Я как-то планировал – и на самом деле даже начал писать – кошмар издателя: роман, наполовину написанный по-английски, наполовину – по-французски. Мой письменный французский и наполовину не отвечал поставленной задаче, но что окончательно погубило идею, так это невозможность чувствовать себя как дома в обеих культурах, выразить одновременно и способ видения практического опыта, и реакцию на него. В последние годы я сделал несколько переводов пьес для Национального театра и тогда чувствовал то же самое. Поверхностные смыслы легко перетекают из одного языка в другой, однако в самой глубине, мне кажется, их брак невозможен, они не совпадают и никогда не смогут полностью совпасть. Я даже могу увидеть это, так сказать, отраженным в моем собственном зеркале – в переводах моих работ на французский.
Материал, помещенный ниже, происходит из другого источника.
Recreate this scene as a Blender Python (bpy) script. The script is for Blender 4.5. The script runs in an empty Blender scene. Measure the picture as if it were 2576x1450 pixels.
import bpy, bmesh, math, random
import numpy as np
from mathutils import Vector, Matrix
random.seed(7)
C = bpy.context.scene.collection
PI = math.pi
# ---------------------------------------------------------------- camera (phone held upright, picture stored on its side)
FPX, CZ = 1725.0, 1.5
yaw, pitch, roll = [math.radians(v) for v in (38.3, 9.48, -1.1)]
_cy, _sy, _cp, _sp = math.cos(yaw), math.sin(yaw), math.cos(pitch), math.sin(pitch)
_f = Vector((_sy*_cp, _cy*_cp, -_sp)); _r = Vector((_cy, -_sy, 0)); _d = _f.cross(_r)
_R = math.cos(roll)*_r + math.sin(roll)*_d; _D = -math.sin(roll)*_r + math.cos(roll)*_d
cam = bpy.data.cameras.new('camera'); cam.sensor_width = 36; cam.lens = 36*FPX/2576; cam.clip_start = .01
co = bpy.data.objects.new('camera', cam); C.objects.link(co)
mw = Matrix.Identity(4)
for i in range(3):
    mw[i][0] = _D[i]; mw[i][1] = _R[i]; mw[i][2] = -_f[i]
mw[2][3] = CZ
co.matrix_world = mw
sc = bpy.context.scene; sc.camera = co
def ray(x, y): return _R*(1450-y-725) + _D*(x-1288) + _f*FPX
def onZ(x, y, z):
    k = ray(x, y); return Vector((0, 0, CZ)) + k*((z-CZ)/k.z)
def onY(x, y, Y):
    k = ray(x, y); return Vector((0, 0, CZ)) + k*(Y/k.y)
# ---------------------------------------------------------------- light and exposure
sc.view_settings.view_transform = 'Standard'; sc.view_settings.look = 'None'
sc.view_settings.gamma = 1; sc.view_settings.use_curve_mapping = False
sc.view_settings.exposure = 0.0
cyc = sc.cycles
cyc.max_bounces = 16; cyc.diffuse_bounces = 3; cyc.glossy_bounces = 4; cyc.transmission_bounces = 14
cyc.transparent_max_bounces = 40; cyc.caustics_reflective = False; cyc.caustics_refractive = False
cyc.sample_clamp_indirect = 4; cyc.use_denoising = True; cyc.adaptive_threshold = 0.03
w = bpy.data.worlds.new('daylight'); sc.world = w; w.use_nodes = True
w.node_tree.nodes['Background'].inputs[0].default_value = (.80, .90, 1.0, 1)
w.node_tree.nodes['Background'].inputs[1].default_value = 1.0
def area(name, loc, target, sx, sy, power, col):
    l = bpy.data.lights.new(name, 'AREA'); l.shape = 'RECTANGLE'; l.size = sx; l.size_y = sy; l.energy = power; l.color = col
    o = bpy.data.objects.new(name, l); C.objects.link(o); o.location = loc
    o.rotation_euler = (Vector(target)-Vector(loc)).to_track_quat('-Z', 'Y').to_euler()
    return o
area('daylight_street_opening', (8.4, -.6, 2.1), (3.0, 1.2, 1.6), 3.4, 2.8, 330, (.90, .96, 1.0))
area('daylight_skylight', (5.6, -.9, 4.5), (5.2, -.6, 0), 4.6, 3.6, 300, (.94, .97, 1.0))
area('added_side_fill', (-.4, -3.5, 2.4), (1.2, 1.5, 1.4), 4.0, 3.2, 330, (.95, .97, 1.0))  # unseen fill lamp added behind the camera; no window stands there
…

Анни Сомон, переводившая все мои последние книги, прекрасно знает английский. Более того, она сама писательница, издавшая несколько романов на родном языке. Я понимаю, как мне повезло с переводчицей, и был в восторге, когда несколько лет назад она получила престижный приз за перевод моего «Дэниела Мартина». И все же предложенные ею решения некоторых проблем, возникающих при передаче моего текста, поначалу очень часто меня озадачивали из-за того, какие из точных оттенков английских значений оказывались опущенными, или (гораздо реже) из-за обиняков, на которые она вынуждена была идти, чтобы эти оттенки передать. У меня всегда обнаруживается некоторая тайная реакция на ее работу над моими книгами. Реакция довольно унизительная – не для Анни, для меня самого. Я так до сих пор и не понимаю ни французского, ни французов.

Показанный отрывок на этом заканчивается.